Rosi è testimone immobile e silenzioso di momenti di un'intimità straziante. Ha ottenuto la fiducia necessaria a immortalare gli infiniti silenzi dei prigionieri dell'ISIS, di madri e vedove in lutto, di ragazzini tornati a una normalità che stenteremmo a definire tale. Notturno ritrae una quotidianità post Daesh durissima ai nostri occhi, ma che almeno non comprende mani e teste mozzate degli yazidi, perseguitati dallo Stato Islamico in quanto appartenenti a una fede differente.
Rosi ci mette di fronte alle riprese di un inferno disegnato dai bambini con tratti infantili, contenuto nei loro racconti a voce atona di quanto hanno visto, evocato dai messaggi vocali di una figlia che implora la madre di mandarle i soldi del riscatto per sfuggire agli uomini dell'ISIS, giovane di cui non conosciamo il destino.
Paganini non replica, Rosi sì
Notturno pone l'eterna domanda del cinema di Rosi: la testimonianza può essere così esteticamente appagante, non rende glamour situazioni di estrema sofferenza? È evidente che il cinema di Rosi sia etico e politico, ma in passato il documentarista non sempre è riuscito ad evitare una deriva formale di compiaciuta eleganza, un'insopportabile retorica mai esplicitata a parole ma che viene fuori per accostamenti e palette cromatiche.
In questo caso questa sensazione è mitigata dalla tematica a tratti atroce e dallo sguardo collettivo della pellicola. Infatti Notturno si apre con i soldati in squadroni che corrono sulle prime luci del mattino e con le vedove piangenti, ma alla fine è testimone del silenzio e dell'oscurità di un container che racchiude decine e decine di ex militanti dell'ISIS, tutti vestiti uguali, tutti in fila indiana, ammassati al rientro dall'ora d'aria.

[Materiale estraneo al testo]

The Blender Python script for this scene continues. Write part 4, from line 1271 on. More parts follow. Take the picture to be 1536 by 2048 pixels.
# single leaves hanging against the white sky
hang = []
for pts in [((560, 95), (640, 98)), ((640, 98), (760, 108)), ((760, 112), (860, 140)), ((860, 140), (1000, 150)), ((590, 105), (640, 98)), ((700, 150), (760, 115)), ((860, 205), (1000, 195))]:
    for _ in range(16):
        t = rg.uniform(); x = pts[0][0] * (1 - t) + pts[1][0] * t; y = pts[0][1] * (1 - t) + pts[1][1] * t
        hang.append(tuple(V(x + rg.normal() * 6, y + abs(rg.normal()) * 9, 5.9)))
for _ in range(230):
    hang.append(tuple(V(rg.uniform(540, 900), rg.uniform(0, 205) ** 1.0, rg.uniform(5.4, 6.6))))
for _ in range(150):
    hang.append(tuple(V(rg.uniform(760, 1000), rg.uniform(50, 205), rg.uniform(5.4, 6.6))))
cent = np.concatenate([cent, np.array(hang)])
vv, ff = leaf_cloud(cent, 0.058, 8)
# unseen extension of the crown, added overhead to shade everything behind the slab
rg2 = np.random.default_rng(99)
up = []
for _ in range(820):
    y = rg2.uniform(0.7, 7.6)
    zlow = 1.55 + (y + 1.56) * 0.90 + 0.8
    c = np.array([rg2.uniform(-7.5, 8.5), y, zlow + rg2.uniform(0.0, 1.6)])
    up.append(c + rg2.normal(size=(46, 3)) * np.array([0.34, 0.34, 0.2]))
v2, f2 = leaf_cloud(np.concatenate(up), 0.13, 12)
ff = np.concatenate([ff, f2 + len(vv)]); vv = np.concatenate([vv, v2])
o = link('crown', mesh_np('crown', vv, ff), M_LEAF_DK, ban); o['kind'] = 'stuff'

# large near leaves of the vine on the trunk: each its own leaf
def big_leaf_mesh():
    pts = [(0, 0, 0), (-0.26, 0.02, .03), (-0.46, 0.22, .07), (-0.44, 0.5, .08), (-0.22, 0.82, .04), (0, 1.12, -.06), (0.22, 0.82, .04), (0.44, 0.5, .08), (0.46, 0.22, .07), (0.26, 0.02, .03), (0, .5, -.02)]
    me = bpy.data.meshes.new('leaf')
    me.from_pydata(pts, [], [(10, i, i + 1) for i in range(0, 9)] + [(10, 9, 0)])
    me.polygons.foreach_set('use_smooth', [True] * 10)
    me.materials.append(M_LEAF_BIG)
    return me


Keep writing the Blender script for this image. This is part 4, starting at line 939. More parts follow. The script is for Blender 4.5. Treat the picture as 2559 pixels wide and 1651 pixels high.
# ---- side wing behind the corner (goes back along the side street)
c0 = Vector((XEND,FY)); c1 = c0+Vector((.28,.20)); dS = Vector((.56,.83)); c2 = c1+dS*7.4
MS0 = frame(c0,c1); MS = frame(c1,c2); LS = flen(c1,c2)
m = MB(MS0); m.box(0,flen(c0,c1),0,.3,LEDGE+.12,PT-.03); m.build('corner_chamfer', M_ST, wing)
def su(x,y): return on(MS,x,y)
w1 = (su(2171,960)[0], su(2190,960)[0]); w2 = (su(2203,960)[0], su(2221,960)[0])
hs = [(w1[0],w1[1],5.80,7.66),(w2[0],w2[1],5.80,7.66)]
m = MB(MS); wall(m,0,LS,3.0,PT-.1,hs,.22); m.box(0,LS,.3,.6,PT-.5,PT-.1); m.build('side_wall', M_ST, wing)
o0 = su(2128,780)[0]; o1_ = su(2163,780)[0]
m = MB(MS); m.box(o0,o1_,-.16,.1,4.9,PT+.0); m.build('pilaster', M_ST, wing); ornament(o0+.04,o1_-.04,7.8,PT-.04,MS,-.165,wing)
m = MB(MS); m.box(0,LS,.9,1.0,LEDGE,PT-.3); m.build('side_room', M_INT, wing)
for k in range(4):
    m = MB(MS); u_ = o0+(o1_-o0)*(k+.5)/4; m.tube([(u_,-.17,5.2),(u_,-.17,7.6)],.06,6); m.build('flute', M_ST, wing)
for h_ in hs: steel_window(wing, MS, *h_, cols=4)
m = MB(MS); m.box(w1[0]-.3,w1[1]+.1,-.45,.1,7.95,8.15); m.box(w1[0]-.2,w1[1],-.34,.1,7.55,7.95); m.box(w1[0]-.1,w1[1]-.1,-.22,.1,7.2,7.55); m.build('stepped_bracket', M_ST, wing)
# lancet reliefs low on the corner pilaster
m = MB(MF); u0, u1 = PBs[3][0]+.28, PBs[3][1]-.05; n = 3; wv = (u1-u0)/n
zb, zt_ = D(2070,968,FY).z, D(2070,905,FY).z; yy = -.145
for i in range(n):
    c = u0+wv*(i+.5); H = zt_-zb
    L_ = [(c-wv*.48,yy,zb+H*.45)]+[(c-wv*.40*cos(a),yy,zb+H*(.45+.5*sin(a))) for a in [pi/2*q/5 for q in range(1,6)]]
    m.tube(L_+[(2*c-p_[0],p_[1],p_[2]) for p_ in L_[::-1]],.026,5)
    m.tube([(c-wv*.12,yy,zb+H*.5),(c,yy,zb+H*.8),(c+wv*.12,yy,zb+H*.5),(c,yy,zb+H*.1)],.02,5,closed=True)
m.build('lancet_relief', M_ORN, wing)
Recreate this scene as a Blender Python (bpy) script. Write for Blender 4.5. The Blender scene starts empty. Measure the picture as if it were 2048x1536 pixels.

Come sempre a regnare è il silenzio, interrotto solo dal racconto balbettante di un bambini, dai vocali di una prigioniera, dalle prove di uno spettacolo teatrale. La forza di Notturno è la sua straziante storia che ancora stilla sangue. Il film mostra il ritorno a una normalità rurale agra (vedi la storia di Alì, ragazzino che spara ai passeri per 5 dollari al giorno e vive in una stanzetta con la madre e gli 8 fratellini) dopo la caduta dello Stato Islamico. Il titolo e le immagini testimoniano quanto fatichino a filtrare le prime luci di un nuovo futuro in queste terre già dimenticate.
La storia, narrata con la più rigorosa oggettività (a differenza di quanto visto nel deludente documentario su Greta Thunberg) merita dunque la visione, ma Notturno non è un prodotto facile, immerso com'è nei suoi silenzi, nel suo rigore formale e nel suo dramma. Non aggiunge davvero nulla al cinema di Rosi, ma ha il merito di aver portato il suo intuito per le storie nascoste e le prospettive dimenticate a raccontarci un altro perduto angolo di mondo e la sua sofferenza.
Notturno sarà nelle sale a partire dal 9 settembre 2020.